Gencatan senjata di utara kini membuat Hamas – yang kemampuan militernya sudah sangat tergerus akibat serangan Israel – harus berjuang sendirian.

Khalil Sayegh, analis Palestina, mengatakan bahwa gencatan senjata Israel-Hizbullah bisa membuat Hamas semakin tidak populer di Jalur Gaza karena menunjukkan kegagalan strategi mereka yang berharap serangan terhadap Israel dapat mengundang kelompok militan lain untuk bergabung.
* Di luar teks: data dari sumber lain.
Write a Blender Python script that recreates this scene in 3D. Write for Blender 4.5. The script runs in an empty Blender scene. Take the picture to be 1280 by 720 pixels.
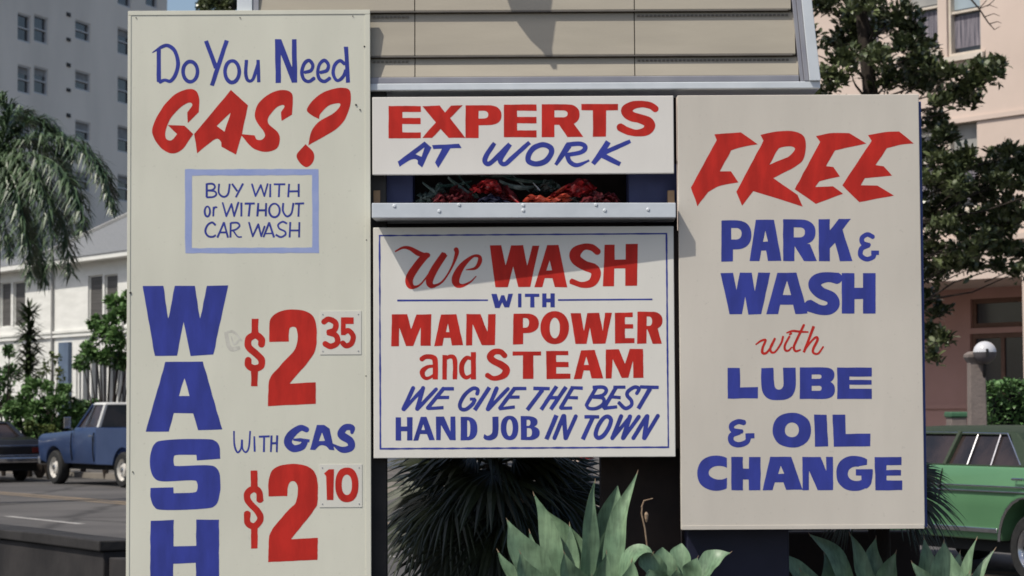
import bpy, bmesh, math, random
import numpy as np
from mathutils import Vector, Matrix
R = math.radians
random.seed(7)
SC = bpy.context.scene
COL = SC.collection

# ------------------------------------------------------------------ camera
FPX, HOR, ROLL, CAMZ = 2887.0, 512.0, R(0.30), 1.57      # focal length and horizon for a 1280 px wide frame
PITCH = math.atan((HOR - 360) / FPX)
cam_d = bpy.data.cameras.new('camera')
cam = bpy.data.objects.new('camera', cam_d); COL.objects.link(cam)
cam_d.sensor_width = 36; cam_d.lens = 36 * FPX / 1280
cam.location = (0, 0, CAMZ)
cam.rotation_euler = (Matrix.Rotation(R(90) + PITCH, 3, 'X') @ Matrix.Rotation(-ROLL, 3, 'Z')).to_euler()
cam_d.clip_start = 0.1; cam_d.clip_end = 2000
cam_d.dof.use_dof = True; cam_d.dof.focus_distance = 11.64; cam_d.dof.aperture_fstop = 7.0
SC.camera = cam

# ------------------------------------------------------------------ light
TO_SUN = Vector((-1.33, -1.0, 2.40)).normalized()
SUN_EL = math.asin(TO_SUN.z); SUN_AZ = math.atan2(TO_SUN.x, TO_SUN.y)
W = bpy.data.worlds.new('World'); SC.world = W; W.use_nodes = True
nt = W.node_tree; nt.nodes.clear()
sky = nt.nodes.new('ShaderNodeTexSky'); sky.sky_type = 'NISHITA'; sky.sun_disc = False
sky.sun_elevation = SUN_EL; sky.sun_rotation = SUN_AZ
sky.air_density = 1.0; sky.dust_density = 2.5; sky.ozone_density = 1.0
bg = nt.nodes.new('ShaderNodeBackground'); bg.inputs[1].default_value = 0.125
wo = nt.nodes.new('ShaderNodeOutputWorld')
nt.links.new(sky.outputs[0], bg.inputs[0]); nt.links.new(bg.outputs[0], wo.inputs[0])
sun_d = bpy.data.lights.new('sun', 'SUN'); sun_d.energy = 4.1; sun_d.angle = R(0.5); sun_d.color = (1, .94, .83)
sun = bpy.data.objects.new('sun', sun_d); COL.objects.link(sun)
sun.location = (-10, -8, 20); sun.rotation_euler = TO_SUN.to_track_quat('Z', 'Y').to_euler()
SC.view_settings.view_transform = 'Standard'; SC.view_settings.look = 'None'
SC.view_settings.exposure = 0.0; SC.view_settings.gamma = 1; SC.view_settings.use_curve_mapping = False
try:
    SC.cycles.filter_width = 1.7
except Exception:
    pass

# ------------------------------------------------------------------ helpers
def at(px, py, Y):
    """point of the depth plane y = Y seen at photo pixel (px, py): used to read sizes off the photograph"""
    u, v = px - 640, 360 - py
    u, v = u * math.cos(ROLL) + v * math.sin(ROLL), -u * math.sin(ROLL) + v * math.cos(ROLL)
    fy = FPX * math.cos(PITCH) - v * math.sin(PITCH)
    fz = FPX * math.sin(PITCH) + v * math.cos(PITCH)
    k = Y / fy
    return Vector((u * k, Y, CAMZ + fz * k))

def mat(name, c1, c2=None, scale=6, rough=.7, bump=0, bscale=None, spec=.35, metal=0, detail=5, stretch=(1, 1, 1), sharp=(.35, .65), trans=0, coat=0):
    m = bpy.data.materials.new(name); m.use_nodes = True
    n = m.node_tree.nodes; l = m.node_tree.links
    p = n['Principled BSDF']
    p.inputs['Roughness'].default_value = rough
    p.inputs['Metallic'].default_value = metal
    p.inputs['Specular IOR Level'].default_value = spec
    if trans: p.inputs['Transmission Weight'].default_value = trans
    if coat: p.inputs['Coat Weight'].default_value = coat; p.inputs['Coat Roughness'].default_value = .08
    tc = n.new('ShaderNodeTexCoord'); mp = n.new('ShaderNodeMapping'); mp.inputs['Scale'].default_value = stretch
    l.new(tc.outputs['Object'], mp.inputs[0])
    if c2 is not None:
        t = n.new('ShaderNodeTexNoise'); t.inputs['Scale'].default_value = scale; t.inputs['Detail'].default_value = detail
        l.new(mp.outputs[0], t.inputs[0])
        r = n.new('ShaderNodeValToRGB')
        r.color_ramp.elements[0].position, r.color_ramp.elements[1].position = sharp
        r.color_ramp.elements[0].color = (*c1, 1); r.color_ramp.elements[1].color = (*c2, 1)
        l.new(t.outputs[0], r.inputs[0]); l.new(r.outputs[0], p.inputs['Base Color'])
    else:
        p.inputs['Base Color'].default_value = (*c1, 1)
    if bump:
        t2 = n.new('ShaderNodeTexNoise'); t2.inputs['Scale'].default_value = bscale or scale * 4; t2.inputs['Detail'].default_value = 6
        l.new(mp.outputs[0], t2.inputs[0])
        b = n.new('ShaderNodeBump'); b.inputs['Strength'].default_value = bump; b.inputs['Distance'].default_value = .02
        l.new(t2.outputs[0], b.inputs['Height']); l.new(b.outputs[0], p.inputs['Normal'])
    return m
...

"Ini adalah momen di mana kita bisa melihat pesan Hamas semakin melemah karena mereka kesulitan untuk membenarkan strategi mereka di mata publik," kata Sayegh.

 

2 dari 2 halaman

Nasib Gaza di Tangan Israel?

Menteri Luar Negeri Amerika Serikat (AS) Antony Blinken mengatakan pada hari Selasa (26/11) bahwa gencatan senjata Israel-Hizbullah bisa memaksa Hamas duduk di meja perundingan, namun para ahli Hamas mengatakan hal itu tidak mungkin terjadi. Hamas telah menegaskan hanya akan membebaskan sandera jika Israel menarik diri sepenuhnya dari Jalur Gaza.

Masih belum jelas bagaimana Israel akan mengatur Jalur Gaza jika tetap berada di sana. Netanyahu berulang kali menolak usulan agar Otoritas Palestina yang direformasi mengambil alih kekuasaan, namun belum memberikan saran lain secara rinci.

Dichter mengonfirmasi bahwa Israel sedang mempertimbangkan menyewa kontraktor swasta untuk menjaga konvoi bantuan dari penyalahgunaan atau tindakan perusakan sebagai langkah percobaan. Dia juga mengisyaratkan bahwa IDF mungkin akan mengambil peran tersebut. Menurutnya, solusi yang berbeda mungkin diperlukan di berbagai bagian Jalur Gaza.

"Sampai sekarang kami belum menemukan jawabannya, tetapi saya yakin kita harus menemukan cara... untuk memastikan cukup makanan sampai ke setiap warga Gaza... dan tidak membiarkan Hamas mengatur Gaza," kata Dichter.

"Anda tidak harus menggunakan sistem yang sama di seluruh Gaza, (tapi) Hamas tidak akan mengatur Gaza, jadi siapa yang akan mengaturnya, saya belum bisa memberitahu Anda sekarang."